Si alguna vez habéis pensado, ni que sea por un segundo, qué digo un segundo, una centésima, una milésima de segundo, lo maravilloso que debe ser ser un artista, un músico, por ejemplo, si lo pensáis mientras leéis estas líneas, es que todavía no habéis visto A propósito de Llewyn Davis (Inside Llewyn Davis, 2013) de los hermanos Coen.
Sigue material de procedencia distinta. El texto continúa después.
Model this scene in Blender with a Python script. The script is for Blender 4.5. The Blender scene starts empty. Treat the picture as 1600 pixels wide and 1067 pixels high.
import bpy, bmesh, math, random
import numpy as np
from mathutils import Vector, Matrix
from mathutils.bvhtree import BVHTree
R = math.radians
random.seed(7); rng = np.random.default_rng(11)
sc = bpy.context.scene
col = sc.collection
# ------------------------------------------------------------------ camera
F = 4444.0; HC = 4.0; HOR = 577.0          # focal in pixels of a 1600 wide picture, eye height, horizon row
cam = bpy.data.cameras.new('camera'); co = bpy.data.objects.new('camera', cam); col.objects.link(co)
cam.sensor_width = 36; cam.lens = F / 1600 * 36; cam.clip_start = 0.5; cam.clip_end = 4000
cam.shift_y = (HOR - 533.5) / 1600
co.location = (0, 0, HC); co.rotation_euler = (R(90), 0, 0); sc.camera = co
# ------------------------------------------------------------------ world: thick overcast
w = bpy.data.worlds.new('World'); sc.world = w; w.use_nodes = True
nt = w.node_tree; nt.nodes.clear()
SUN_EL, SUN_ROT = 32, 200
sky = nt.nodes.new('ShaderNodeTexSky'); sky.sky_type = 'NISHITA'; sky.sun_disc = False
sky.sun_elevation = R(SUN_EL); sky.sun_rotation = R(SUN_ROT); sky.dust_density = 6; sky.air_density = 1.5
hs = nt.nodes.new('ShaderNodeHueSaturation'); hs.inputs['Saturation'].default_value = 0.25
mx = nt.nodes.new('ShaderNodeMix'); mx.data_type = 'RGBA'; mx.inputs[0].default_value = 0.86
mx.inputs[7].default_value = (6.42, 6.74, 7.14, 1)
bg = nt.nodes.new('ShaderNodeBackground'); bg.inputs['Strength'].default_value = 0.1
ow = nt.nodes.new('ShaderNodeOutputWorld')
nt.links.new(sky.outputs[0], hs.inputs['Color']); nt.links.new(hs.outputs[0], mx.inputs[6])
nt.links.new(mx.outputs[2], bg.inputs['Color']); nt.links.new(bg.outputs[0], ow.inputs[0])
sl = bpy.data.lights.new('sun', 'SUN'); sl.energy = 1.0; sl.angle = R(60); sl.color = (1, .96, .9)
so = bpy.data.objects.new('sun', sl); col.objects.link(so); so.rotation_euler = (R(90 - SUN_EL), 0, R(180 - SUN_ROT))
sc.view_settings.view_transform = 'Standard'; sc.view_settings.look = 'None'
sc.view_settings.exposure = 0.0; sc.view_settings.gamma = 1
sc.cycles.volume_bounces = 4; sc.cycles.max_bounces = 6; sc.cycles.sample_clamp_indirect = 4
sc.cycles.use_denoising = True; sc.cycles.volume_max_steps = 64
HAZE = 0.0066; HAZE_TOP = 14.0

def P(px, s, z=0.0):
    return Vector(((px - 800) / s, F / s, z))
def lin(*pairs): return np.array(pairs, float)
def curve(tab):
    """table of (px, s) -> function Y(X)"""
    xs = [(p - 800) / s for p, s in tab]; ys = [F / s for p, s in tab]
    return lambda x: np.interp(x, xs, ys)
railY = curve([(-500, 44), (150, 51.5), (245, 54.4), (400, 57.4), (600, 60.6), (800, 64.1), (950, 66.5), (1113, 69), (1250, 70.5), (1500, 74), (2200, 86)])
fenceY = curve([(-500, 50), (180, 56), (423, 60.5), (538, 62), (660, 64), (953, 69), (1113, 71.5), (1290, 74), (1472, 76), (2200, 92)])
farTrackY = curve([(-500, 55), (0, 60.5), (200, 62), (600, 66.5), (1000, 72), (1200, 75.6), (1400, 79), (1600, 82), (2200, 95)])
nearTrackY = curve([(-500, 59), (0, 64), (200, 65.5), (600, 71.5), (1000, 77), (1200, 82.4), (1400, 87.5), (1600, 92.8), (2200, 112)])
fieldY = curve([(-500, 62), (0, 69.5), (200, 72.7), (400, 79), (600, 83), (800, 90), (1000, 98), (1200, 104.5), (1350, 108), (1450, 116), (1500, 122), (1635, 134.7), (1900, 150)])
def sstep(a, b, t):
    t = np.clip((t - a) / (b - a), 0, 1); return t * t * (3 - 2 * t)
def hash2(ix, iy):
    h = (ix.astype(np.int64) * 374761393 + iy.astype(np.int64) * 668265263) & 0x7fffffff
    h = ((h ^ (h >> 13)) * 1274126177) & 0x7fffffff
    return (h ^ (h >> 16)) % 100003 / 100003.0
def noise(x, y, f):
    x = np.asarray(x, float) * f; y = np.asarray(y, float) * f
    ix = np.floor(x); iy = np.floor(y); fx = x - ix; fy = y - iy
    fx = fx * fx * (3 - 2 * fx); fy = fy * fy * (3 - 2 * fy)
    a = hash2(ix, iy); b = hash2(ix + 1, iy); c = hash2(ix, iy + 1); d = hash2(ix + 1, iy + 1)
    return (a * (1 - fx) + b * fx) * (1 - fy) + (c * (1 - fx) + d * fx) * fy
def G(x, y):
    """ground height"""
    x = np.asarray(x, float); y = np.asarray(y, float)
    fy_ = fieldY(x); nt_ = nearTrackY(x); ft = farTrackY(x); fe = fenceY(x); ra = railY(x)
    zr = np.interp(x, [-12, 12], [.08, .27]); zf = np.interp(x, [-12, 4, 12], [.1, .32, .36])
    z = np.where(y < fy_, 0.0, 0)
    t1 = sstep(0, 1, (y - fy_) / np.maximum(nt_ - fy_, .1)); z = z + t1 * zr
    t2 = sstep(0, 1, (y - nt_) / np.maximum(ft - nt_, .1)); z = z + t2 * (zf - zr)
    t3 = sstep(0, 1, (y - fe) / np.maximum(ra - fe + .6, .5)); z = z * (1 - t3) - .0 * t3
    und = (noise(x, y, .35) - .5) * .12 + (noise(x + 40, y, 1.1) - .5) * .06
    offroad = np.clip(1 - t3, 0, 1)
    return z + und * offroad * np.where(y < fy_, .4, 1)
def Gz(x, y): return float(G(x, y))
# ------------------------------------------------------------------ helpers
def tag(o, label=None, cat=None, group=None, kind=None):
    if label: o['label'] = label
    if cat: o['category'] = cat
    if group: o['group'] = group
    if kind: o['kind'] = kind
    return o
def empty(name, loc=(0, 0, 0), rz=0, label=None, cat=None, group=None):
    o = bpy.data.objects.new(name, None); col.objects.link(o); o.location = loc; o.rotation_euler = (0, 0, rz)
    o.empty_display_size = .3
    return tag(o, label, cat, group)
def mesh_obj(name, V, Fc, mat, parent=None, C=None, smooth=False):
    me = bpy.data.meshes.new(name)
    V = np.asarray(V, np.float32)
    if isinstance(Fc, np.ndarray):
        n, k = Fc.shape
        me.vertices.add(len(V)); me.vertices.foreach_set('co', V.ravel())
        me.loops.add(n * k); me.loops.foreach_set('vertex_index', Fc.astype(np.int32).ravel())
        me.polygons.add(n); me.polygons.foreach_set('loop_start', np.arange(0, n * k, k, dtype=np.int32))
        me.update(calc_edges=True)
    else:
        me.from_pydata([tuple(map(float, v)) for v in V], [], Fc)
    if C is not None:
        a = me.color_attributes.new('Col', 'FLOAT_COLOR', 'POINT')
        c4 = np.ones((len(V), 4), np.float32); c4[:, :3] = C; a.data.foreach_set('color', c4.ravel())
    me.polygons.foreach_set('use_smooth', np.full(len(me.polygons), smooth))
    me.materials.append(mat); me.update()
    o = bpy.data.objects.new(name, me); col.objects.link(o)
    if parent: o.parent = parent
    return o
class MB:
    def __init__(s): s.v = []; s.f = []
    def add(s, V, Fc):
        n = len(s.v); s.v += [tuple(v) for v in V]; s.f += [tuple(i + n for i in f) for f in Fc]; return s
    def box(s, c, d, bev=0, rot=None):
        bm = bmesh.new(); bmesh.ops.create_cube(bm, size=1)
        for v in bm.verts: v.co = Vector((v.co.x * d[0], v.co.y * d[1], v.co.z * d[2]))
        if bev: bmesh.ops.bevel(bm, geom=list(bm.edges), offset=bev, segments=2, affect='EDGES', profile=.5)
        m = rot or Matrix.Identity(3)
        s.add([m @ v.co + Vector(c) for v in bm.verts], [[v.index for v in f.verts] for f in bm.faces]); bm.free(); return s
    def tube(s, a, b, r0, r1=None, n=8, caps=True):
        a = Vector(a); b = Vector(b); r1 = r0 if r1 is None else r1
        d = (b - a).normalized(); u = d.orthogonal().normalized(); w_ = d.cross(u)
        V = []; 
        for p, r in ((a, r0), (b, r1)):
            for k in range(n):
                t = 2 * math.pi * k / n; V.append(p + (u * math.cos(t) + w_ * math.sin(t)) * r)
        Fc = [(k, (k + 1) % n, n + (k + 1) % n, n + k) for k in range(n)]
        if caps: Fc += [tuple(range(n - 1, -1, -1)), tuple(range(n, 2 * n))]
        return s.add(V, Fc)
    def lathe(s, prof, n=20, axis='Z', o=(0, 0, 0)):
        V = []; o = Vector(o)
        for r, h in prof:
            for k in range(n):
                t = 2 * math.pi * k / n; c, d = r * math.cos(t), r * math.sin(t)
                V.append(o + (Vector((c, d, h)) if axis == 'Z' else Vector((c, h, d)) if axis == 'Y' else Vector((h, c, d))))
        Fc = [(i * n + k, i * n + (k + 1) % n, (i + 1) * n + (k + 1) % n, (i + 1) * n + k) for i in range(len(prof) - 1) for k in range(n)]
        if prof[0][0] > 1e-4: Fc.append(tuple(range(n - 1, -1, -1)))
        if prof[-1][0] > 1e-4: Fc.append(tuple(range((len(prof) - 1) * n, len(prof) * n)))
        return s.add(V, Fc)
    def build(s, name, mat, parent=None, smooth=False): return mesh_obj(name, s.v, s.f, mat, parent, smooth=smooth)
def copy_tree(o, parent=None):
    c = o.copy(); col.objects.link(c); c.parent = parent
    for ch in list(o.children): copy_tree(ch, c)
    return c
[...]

Ethan y Joel Coen no sólo nos descubren a un influyente músico desconocido por la mayoría, Dave Van Rock, que se codeó y ayudó a artistas como Bob Dylan, Joni Mitchell o Phil Ochs, sino que nos (re)presentan al arquetipo de artista y toda su humanidad: Sus relaciones personales son difíciles y, a pesar de que en un primer momento podría pensarse que el único ser en el mundo por el que se preocupa es ese gato pardo con el rabo tieso, a Davis no le faltan los sofás de los amigos, donde pasar la noche. Más pobre que una rata, no tiene un mísero abrigo con el que refugiarse del invierno neoyorquino. Sin embargo, lo más excepcional del filme es cómo los hermanos Coen radiografían los vericuetos existenciales del músico. Llewyn Davis (Oscar Isaac) vaga durante todo el filme como un odiseo, que desconoce la isla de Ítaca. Se resiste a dejar de ser un artista, porque piensa que de este modo se convertirá en alguien que sólo “existe”. Implacable sentencia que le espeta a su hermana, quien se indigna y se enfurece, por supuesto, como algún que otro espectador, como algún que otro lector de estas líneas. Y a puntito está Davis de cruzar la línea y sólo existir, si no fuera por una de estos giros inesperados del destino, ése que se va descojonando de nosotros por las esquinas.
Podría pasarme horas escribiendo sobre la película, desmenuzándola, paladeándola, emocionándome, pero eso, os lo dejo, mejor, a vosotros.